Powers would like to see the legislature take a more active role in anticipating future state needs. “We always see these blue-ribbon commissions from the governor that study transportation or prisons or education. The legislature should be doing some of that, too — anticipating what the state’s needs will be and finding ways to deal with them. Instead, we seem buried in minor matters, reacting to the executive branch instead of acting on behalf of the people we represent.”

Being in the minority party, Linda hasn’t had much luck getting bills passed. She pushed for a state “rail-banking” authority to preserve railroad corridors after abandonments, and it died. She wanted to bring some free-market principles into Colorado water law — allowing the purchase of in-stream water rights, instead of requiring diversion to “beneficial use” — and got hammered on that, too.

In short, Linda often sees some ways that state government could serve us better, and Ken seldom does.

As a closet Libertarian, I’m pretty suspicious of government. But I look at Salida in particular and Central Colorado in general, and I think we get hammered by huge outside forces. Wal-Mart decides what kind of retail sector we’re allowed to have. Wall Street decides what kind of transportation we can have.
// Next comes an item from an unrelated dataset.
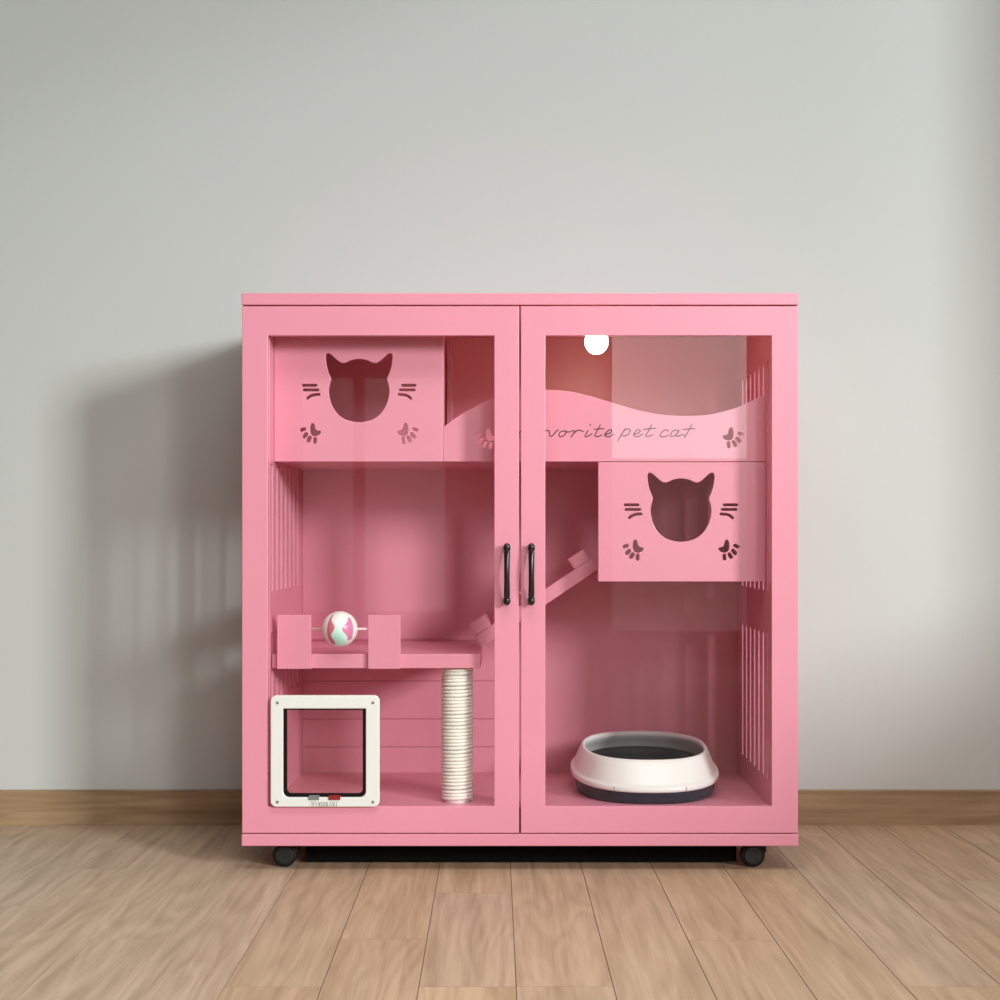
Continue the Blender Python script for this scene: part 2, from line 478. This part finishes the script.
def whisker_loops(cx, cy):
    lp = []
    for s in (-1, 1):
        for st in ([(-55.8, -1.7), (-43.2, -1.7)], [(-55, 2.9), (-41.2, 2.9)], [(-51.6, 11.3), (-49.5, 9.4), (-46.5, 8.0), (-43, 7.5), (-40, 7.4)]):
            lp.append(capsule([(X(cx - s * a, YP0), Z(cy + b, YP0)) for a, b in st], 1.45 / (S * kd(YP0))))
    return lp
def cat_panel(x0, x1, y0, y1, cx, dy, px_, py_):
    lps = [rect(X(x0, YP0), X(x1, YP0), Z(y1, YP0), Z(y0, YP0)), face_loop(cx - 359, dy)]
    lps += whisker_loops(cx, 387 + dy)
    lps += paw_loops(cx - px_, py_, False) + paw_loops(cx + px_, py_, True)
    return cut_panel(lps, YP0, YP1, 0.0008)
LP = link('cat_face_panel', cat_panel(274.2, 443.3, 311, 461.5, 359, 0, 48.2, 432.6), PINK, CAB)
LP['label'] = 'upper board with a cat head cut-out behind the left door'
RP = link('cat_face_panel', cat_panel(598.3, 765.8, 462.2, 581.5, 681, 119.6, 47.4, 549.2), PINK, CAB)
RP['label'] = 'lower board with a cat head cut-out behind the right door'

# upper floor of the house and the walls of its two cubbies
zU1, zU0 = Z(452, YP0), Z(461, YP0)
boxes('upper_floor', [(IL, IR, YP1, YB, zU0, zU1)], PINK, CAB, 0.001)
xc = X(443.3, YP0)
link('cubby_side', cut_panel([rect(YP1, YB, zU1, Z_TOP0), rrect(YP1 + 0.06, YB - 0.03, zU1 + 0.012, Z_TOP0 - 0.02, 0.05)], xc - 0.012, xc, 0.001, 'yz'), PINK, CAB)
zb1, zb0 = Z(573, YP0), Z(581.5, YP0)
boxes('cubby_floor', [(X(598.3, YP0), IR, YP1, YB, zb0, zb1)], PINK, CAB, 0.001)

# wavy front board with the lettering
TOPC = [(443.6, 427), (452, 420.6), (463, 413.3), (478, 405), (494, 397.8), (510, 393.0), (528, 390.3), (546, 389.8), (562, 390.4), (579, 393.4), (597, 398),
        (612, 402.6), (636, 409.8), (660, 414.3), (684, 416), (708, 414.7), (732, 409.2), (747, 403.2), (766, 394)]
tc = smooth_line([(X(a, YP0), Z(b, YP0)) for a, b in TOPC], 4)
loop = [(X(443.6, YP0), Z(461.5, YP0)), (X(766, YP0), Z(461.5, YP0))] + tc[::-1]
WAVE = link('wave_board', cut_panel([loop] + paw_loops(486.5, 437.4, False) + paw_loops(732.6, 437.0, True), YP0, YP1, 0.0008), PINK, CAB)

# handwriting: "favorite pet cat", traced stroke by stroke (units of 1/4.545 pixel)
STROKES = [
 # f a (their place is behind the door stile)
 [(-128, 215), (-118, 200), (-130, 190), (-150, 230), (-165, 275), (-172, 268)], [(-165, 228), (-128, 226)],
 [(-62, 232), (-82, 228), (-98, 248), (-88, 258), (-68, 240)], [(-62, 230), (-74, 256), (-52, 248)],
 # v
 [(8, 240), (30, 230), (42, 232), (46, 256), (62, 248), (76, 230), (84, 228)],
 # o
 [(112, 232), (96, 234), (86, 248), (92, 258), (108, 252), (120, 236), (112, 231), (126, 236), (142, 234)],
 # r
 [(146, 230), (158, 232), (150, 246), (142, 259)], [(150, 246), (168, 230), (182, 228), (196, 234)],
 # i
 [(218, 230), (208, 248), (206, 258), (220, 254), (236, 244)], [(226, 206), (229, 202)],
 # t
 [(274, 204), (258, 234), (250, 254), (262, 257), (280, 250)], [(246, 224), (290, 221)],
 # e
 [(294, 248), (316, 242), (328, 230), (316, 226), (300, 240), (298, 256), (316, 257), (334, 246)],
 # p
 [(386, 222), (372, 246), (352, 278)], [(374, 240), (392, 224), (408, 224), (406, 240), (388, 254), (372, 252)],
 # e
 [(424, 248), (446, 242), (456, 230), (444, 226), (430, 240), (428, 256), (446, 257), (466, 246)],
 # t
 [(508, 203), (492, 234), (480, 254), (492, 257), (512, 248)], [(470, 224), (526, 219)],
 # c
 [(584, 232), (570, 226), (552, 240), (546, 254), (562, 259), (584, 250)],
 # a
 [(628, 232), (612, 227), (596, 242), (594, 256), (610, 254), (630, 236)], [(632, 228), (620, 250), (626, 257), (644, 248)],
 # t
 [(690, 203), (672, 236), (656, 262)], [(644, 247), (654, 251)], [(650, 225), (704, 220)],
]
for a0, a1 in ((0, 11), (11, 15), (15, len(STROKES))):      # one piece for each word
    bm = bmesh.new()
    for k_, st in enumerate(STROKES[a0:a1]):
        pts = smooth_line([(X(540 + a / 4.545, YP0), Z(380 + b / 4.545, YP0)) for a, b in st], 5)
        ribbon_bm(bm, pts, 0.00245, YP0 - 0.0006 - 0.00002 * k_, YP0 + 0.0006)
    link('lettering', mesh(bm), INK, WAVE)['label'] = 'thin brown cursive lettering'

# ------------------------------------------------------------------ lower left: shelf, post, boards with wire
YS = 0.054
zs1, zs0 = Z(654, YS), Z(668.3, YS)
SHELF = boxes('shelf', [(IL, X(480.2, YS), YS, YB, zs0, zs1)], PINK, CAB, 0.0012)
for (a, b) in ((277, 311), (368, 400.5)):
    boxes('ball_board', [(X(a, 0.042), X(b, 0.042), 0.042, YS, Z(669, 0.042), Z(615, 0.042))], PINK, CAB, 0.0012)
bm = bmesh.new(); yw = 0.048
tube_bm(bm, [(X(311, yw) - 0.004, yw, Z(629, yw)), (X(368, yw) + 0.004, yw, Z(629, yw))], 0.0028, 12)
link('ball_wire', mesh(bm, smooth=True), WIRE, CAB)

def post():
    yc = 0.100; k = kd(yc); xc = X(457.2, yc); R = 15.6 / (S * k); z0, z1 = Z_FL, zs0
    bm = bmesh.new()
    tube_bm(bm, [(xc, yc, z0), (xc, yc, z1)], R - 0.0065, 32)
    o = link('scratching_post', mesh(bm, smooth=False), CREAM, CAB)
    bm = bmesh.new()
    turns = 37; pitch = (z1 - z0) / turns; r = pitch * 0.50
    path, rr = [], []
    rn = random.Random(2)
    jit = [rn.uniform(-0.13, 0.13) for _ in range(turns + 2)]
    N = turns * 28
    for i in range(N + 1):
        t = i / 28.0; a = 2 * math.pi * t
        j = jit[int(t)] * (1 - t % 1) + jit[int(t) + 1] * (t % 1)
        z = z0 + r + (z1 - z0 - 2 * r) * i / N + j * pitch
        path.append((xc + (R - r * 0.8) * math.cos(a), yc + (R - r * 0.8) * math.sin(a), min(max(z, z0 + r), z1 - r)))
    tube_bm(bm, path, r, 8)
    link('rope', mesh(bm, smooth=True), ROPE, o)['label'] = 'cream sisal rope winding'
    return o
post()

# ------------------------------------------------------------------ ramp with treads
def ramp():
    y0, y1 = 0.17, 0.36
    def pt(px, py): return Vector((X(px, y0), Z(py, y0)))
    a, b = pt(474.5, 636.5), pt(590.5, 559.0)      # upper edge of the board's front face
    d = (b - a).normalized(); nrm = Vector((-d.y, d.x))
    th = 13.0 / (S * kd(y0))
    def prism(p, L, t, ya, yb, bev=0.0012):
        """bar along d from p, thickness t along +nrm"""
        bm = bmesh.new()
        c = [p, p + d * L, p + d * L + nrm * t, p + nrm * t]
        f = [bm.verts.new((q.x, ya, q.y)) for q in c]; g = [bm.verts.new((q.x, yb, q.y)) for q in c]
        bm.faces.new(f); bm.faces.new(g[::-1])
        for i in range(4): bm.faces.new((f[i], g[i], g[(i + 1) % 4], f[(i + 1) % 4]))
        bmesh.ops.bevel(bm, geom=bm.edges[:], offset=bev, segments=2, affect='EDGES')
        return mesh(bm)
    L = (b - a).length
    r = link('ramp', prism(a - nrm * th, L, th, y0, y1), PINK, CAB)
    tl, tt = 18.2 / (S * kd(y0)), 12.0 / (S * kd(y0))
    s_top = L - 19.0 / (S * kd(y0))
    s_low = 2.0 / (S * kd(y0))
    for s in (s_low, (s_low + s_top) / 2, s_top):
        link('tread', prism(a + d * s + nrm * 0.0004, tl, tt, y0 + 0.001, y1 - 0.001), PINK, r)
ramp()

# ------------------------------------------------------------------ cat flap on the left door
def flap():
    y0, y1 = -0.010, 0.0028
    out = rrect(X(271.2), X(379.8), Z(806.2), Z(695), 0.0125)
    hole = rrect(X(283.8), X(366.2), Z(796.5), Z(708.2), 0.013, corners=(0, 0, 1, 1))
    fr = link('cat_flap', cut_panel([out, hole], y0, y1, 0.002), WHITE, CAB)
    fr['label'] = 'white framed cat flap set low in the left glass door'
    g = link('seal', cut_panel([rrect(X(283.9), X(366.1), Z(796.4), Z(708.3), 0.013, corners=(0, 0, 1, 1)),
                                rrect(X(287.2), X(363.0), Z(793.0), Z(709.6), 0.010, corners=(0, 0, 1, 1))], -0.006, 0.0026, 0.0005), GASK, fr)
    link('flap_pane', cut_panel([rrect(X(287.3), X(362.9), Z(792.9), Z(709.7), 0.010, corners=(0, 0, 1, 1))], -0.004, -0.001, 0.0003), ACRYL, fr)
    for (a, b, m, l) in ((309.3, 319.8, GREYP, 'grey sliding catch'), (329.3, 341, REDP, 'red sliding catch')):
        boxes('catch', [(X(a), X(b), y0 - 0.003, y0 + 0.004, Z(799), Z(794.5))], m, fr, 0.0008)['label'] = l
    for px, py in ((278.2, 702.3), (373.4, 702.3), (278.2, 801.2), (373.4, 801.2)):
        bm = bmesh.new(); xx, zz = X(px), Z(py)
        tube_bm(bm, [(xx, y0 + 0.002, zz), (xx, y0 - 0.0012, zz)], 0.0030, 12)
        box_bm(bm, xx - 0.0022, xx + 0.0022, y0 - 0.0016, y0 - 0.0010, zz - 0.0004, zz + 0.0004)
        link('screw', mesh(bm), STEEL, fr)
    # small grey embossed characters, unreadable in the photograph
    G = [[(0, 0), (5, 0), (5, 8), (0, 8)], [(0, 4), (5, 4)], [(9, 0), (14, 4), (9, 8)], [(17, 0), (22, 8)], [(22, 0), (17, 8)], [(25, 0), (25, 8)], [(28.5, 0), (28.5, 8)],
         [(32, 0), (32, 8)], [(35, 0), (39, 8)], [(39, 0), (35, 8)], [(42, 0), (45, 8), (48, 0)], [(51, 0), (51, 8)], [(54.5, 8), (54.5, 0), (60, 0), (60, 8)]]
    bm = bmesh.new()
    for st in G:
        pts = [(X(312 + a * 0.42), Z(805.6 - b * 0.53)) for a, b in st]
        ribbon_bm(bm, pts, 0.0016, y0 - 0.0007, y0 + 0.0004)
    link('embossed_print', mesh(bm), GREYINK, fr)
flap()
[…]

Big-money developers can determine what sort of landscape we live in. And their hired lawyers can muzzle you with threats of lawsuits if you use private means — petitions, publications, agitation — to fight them.

Thus the only force that might be able to assert our interests is government, whether I like it or not. And Linda seems to see that, whereas Ken doesn’t. So she’ll get my vote. Moreover, Linda has gone that extra measure to meet with citizens to discuss local problems. She has organized meetings with rural residents to discuss problems with U.S. West, and with Park County residents to talk about Aurora’s plans for their water. In Colorado politics, there’s nothing more important than access to your legislator, and Linda’s one representative who goes out of her way to hear the citizens’ concerns.

But damn, I wish I didn’t have to choose between them.